▶ **What the task requires**:
Return exactly and only these lines: the first of the listing through the one containing "except Exception: pass".

--- START Record excerpts ---

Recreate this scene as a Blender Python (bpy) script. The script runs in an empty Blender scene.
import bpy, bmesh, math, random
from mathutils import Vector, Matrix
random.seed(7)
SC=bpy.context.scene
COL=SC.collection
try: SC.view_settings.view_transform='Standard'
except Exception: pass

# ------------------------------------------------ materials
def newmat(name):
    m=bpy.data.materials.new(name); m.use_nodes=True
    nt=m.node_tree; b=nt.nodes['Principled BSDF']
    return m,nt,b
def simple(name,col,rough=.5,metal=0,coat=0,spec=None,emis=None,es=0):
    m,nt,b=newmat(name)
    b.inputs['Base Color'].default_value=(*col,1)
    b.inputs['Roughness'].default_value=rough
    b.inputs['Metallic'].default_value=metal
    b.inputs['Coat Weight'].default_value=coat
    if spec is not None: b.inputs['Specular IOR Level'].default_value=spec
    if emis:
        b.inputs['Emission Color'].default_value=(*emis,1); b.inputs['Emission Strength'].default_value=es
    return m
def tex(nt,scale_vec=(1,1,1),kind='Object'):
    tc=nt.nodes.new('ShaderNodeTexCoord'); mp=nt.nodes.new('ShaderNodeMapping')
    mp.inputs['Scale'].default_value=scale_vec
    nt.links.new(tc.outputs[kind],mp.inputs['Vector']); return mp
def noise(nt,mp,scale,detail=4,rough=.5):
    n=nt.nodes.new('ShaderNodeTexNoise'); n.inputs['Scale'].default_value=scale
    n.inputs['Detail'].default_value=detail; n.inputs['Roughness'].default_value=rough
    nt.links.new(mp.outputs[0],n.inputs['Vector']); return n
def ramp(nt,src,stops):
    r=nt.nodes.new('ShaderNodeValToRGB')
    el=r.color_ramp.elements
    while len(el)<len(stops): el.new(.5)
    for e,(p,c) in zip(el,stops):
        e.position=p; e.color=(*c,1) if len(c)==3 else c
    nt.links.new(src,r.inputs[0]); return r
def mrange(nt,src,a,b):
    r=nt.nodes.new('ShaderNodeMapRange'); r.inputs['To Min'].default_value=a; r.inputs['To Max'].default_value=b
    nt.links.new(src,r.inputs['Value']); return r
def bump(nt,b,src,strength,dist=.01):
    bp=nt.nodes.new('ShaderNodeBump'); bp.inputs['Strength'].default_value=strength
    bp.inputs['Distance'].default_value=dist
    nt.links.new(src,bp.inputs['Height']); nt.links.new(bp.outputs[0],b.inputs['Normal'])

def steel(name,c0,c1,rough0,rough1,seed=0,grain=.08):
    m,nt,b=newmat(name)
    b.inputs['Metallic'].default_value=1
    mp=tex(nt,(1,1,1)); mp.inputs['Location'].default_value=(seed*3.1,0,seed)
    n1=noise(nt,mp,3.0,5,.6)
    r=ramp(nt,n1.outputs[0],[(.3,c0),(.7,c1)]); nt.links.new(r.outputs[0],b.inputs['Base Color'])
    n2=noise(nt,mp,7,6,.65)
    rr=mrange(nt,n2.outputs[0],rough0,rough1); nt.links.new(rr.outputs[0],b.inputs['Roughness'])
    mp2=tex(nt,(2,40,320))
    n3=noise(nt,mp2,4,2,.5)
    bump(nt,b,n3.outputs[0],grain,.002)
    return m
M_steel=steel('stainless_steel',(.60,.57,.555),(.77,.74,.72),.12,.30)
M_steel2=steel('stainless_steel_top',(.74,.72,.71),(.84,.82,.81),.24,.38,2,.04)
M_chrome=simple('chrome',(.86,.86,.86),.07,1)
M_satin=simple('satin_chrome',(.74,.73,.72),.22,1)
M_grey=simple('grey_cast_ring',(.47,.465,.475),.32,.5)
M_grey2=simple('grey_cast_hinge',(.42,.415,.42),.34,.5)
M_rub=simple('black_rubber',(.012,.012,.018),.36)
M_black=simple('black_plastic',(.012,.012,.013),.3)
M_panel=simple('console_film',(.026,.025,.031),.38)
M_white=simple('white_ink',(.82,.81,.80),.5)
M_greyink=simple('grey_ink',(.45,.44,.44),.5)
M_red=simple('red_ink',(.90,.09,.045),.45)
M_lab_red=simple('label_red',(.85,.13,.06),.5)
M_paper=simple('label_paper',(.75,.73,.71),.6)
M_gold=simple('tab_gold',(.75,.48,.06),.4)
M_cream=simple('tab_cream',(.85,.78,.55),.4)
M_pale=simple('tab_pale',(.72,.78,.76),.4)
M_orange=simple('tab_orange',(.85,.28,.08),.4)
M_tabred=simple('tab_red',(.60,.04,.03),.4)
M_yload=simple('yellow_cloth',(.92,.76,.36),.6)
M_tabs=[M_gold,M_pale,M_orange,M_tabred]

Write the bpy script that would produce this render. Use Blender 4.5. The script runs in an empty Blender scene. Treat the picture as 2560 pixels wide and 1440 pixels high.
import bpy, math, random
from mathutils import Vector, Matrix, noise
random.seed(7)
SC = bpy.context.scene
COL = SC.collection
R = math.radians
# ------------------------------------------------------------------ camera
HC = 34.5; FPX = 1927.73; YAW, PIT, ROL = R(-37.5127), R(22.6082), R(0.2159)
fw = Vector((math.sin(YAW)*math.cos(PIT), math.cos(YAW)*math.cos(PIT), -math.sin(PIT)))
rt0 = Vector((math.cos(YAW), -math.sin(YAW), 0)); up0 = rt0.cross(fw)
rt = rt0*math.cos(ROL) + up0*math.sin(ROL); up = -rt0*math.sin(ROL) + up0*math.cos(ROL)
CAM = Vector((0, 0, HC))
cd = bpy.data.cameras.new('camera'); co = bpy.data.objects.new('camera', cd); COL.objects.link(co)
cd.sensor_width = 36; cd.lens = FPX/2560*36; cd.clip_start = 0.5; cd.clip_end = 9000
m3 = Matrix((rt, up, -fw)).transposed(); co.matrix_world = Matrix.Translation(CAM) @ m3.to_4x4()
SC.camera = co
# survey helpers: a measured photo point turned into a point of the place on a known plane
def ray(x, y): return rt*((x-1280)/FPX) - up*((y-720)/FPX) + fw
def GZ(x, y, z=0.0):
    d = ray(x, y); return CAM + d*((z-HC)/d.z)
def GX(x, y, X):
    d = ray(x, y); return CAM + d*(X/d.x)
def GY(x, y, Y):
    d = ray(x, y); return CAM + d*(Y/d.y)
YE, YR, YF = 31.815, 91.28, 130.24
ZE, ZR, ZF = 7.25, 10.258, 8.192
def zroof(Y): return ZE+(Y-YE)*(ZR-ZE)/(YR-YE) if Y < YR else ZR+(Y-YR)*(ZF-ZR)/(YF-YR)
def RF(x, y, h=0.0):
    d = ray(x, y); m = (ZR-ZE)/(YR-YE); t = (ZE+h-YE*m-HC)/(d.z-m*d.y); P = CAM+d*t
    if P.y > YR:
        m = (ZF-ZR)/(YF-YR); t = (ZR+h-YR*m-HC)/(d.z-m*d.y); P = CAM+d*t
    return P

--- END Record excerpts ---

▶ **Complete output**:
Recreate this scene as a Blender Python (bpy) script. The script runs in an empty Blender scene.
import bpy, bmesh, math, random
from mathutils import Vector, Matrix
random.seed(7)
SC=bpy.context.scene
COL=SC.collection
try: SC.view_settings.view_transform='Standard'
except Exception: pass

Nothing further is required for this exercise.